The financial institution is seeking to patent a system for assessing “merger and acquisition vulnerabilities” in financial markets. JPMorgan’s tech essentially aims to predict when a “hostile party might take advantage of market climate” and attempt to take over a company. 

This system keeps a constant eye on the markets, as “certain market climates and/or adverse events may give rise to conditions that make it more likely for such (hostile takeover) attempts to take place,” JPMorgan noted. 

JPMorgan’s system monitors publicly available data related to companies, such as share price data, financial disclosures, legal documents, shareholder filings and more. The system also aggregates, cleans, and processes the data for each company so that it’s easier to make sense of. 

This financial health data is fed to a machine learning model, which performs a “vulnerability assessment” on different companies and compares them to a “sector benchmark” based on the value and volatility of average companies in its specific industry. In addition, the machine learning assessment includes “opportunistic behavior modeling,” which identifies “a potentially aggressive investor appetite for a transaction based on the investor’s recent history,” JPMorgan noted. 

Next, the system predicts the probability of an adverse event happening to the company, like a hostile takeover, and comes up with a risk score based on the company’s vulnerability. That prediction is then validated based on historical predictions made by this system.
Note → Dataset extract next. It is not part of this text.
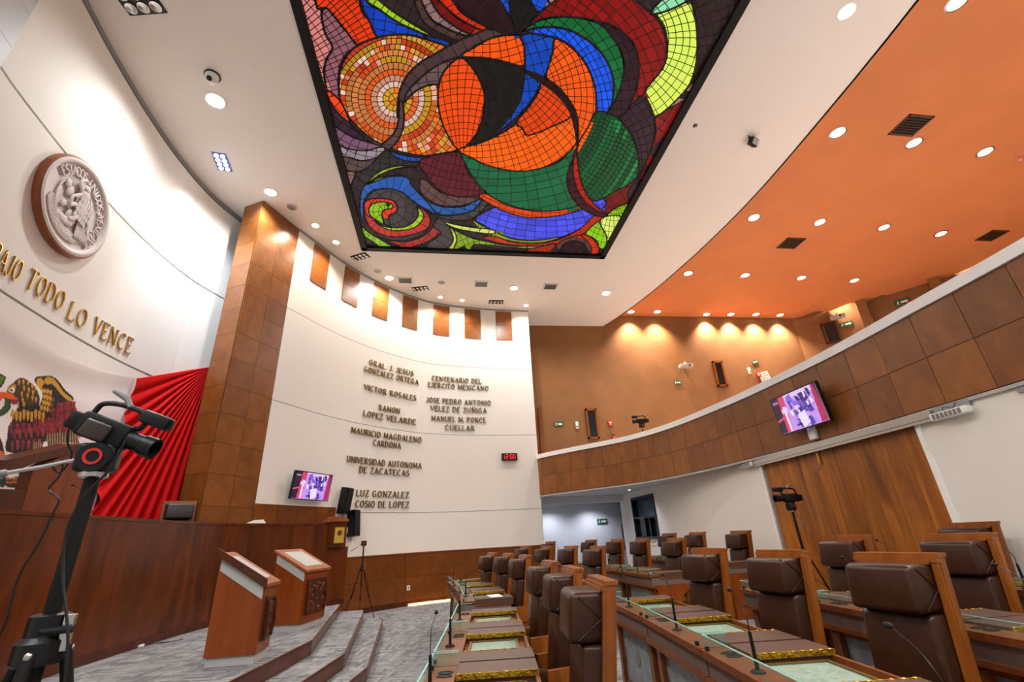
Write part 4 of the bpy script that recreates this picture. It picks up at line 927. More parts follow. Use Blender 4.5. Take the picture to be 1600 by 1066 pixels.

Finally, these findings would be published. 

Though the financial institution didn’t note where these predictions would be published, it mentioned they may show up via a web application provided to “interested parties,” such as client executives or coverage bankers. 

Compared to other financial institutions, JPMorgan is running full speed ahead into AI implementations across its organization. Its patent history includes AI-based inventions like personal financial planning, no-code machine learning and automated due diligence

And its AI research goes far beyond the world of patents. In March, it launched a cash flow management tool that can reportedly slash human labor by 90%, and had more than 300 use cases for AI in practice as of its last annual shareholders letter. According to Evident AI, which ranks financial institutions on AI readiness, JPMorgan dominates financial AI research and implementation with more than 200 researchers on staff. 

In an interview with CNBC, JPMorgan CEO Jamie Dimon said that AI “can do things that the human mind simply cannot do,” and will eventually “be used in almost every job.” 

“This is not hype. It’s real,” Dimon told CNBC. “People are deploying it at different speeds, but it will handle a tremendous amount of stuff.”

AI is particularly well-suited to take on the tasks involving large amounts of clean numerical data, which banking and Wall Street happen to produce tons of. Because of this, the financial services industry is ripe for AI innovation: A report published in February from nonprofit research center the Burning Glass Institute and SHRM found that generative AI will be a major disrupter for white-collar finance jobs that spend a lot of time crunching numbers and making predictive models, like analysts, actuaries and accountants.

But the reward of increased productivity comes with its fair share of risks. AI still faces problems with hallucination, bias and privacy, which could make slip-ups particularly dangerous in fast-paced financial decision making. U.S. regulators and officials including the Securities and Exchange Commission, The Treasury Department, the Consumer Financial Protection Bureau and the Financial Stability Oversight Council have been sounding the alarm for the past several months over AI’s potential financial hazards, both in the personal finance and institutional contexts. 

But as the tech sector continues to push AI innovation forward, major players of Wall Street may fear the cost of being left behind more than the risks that AI poses.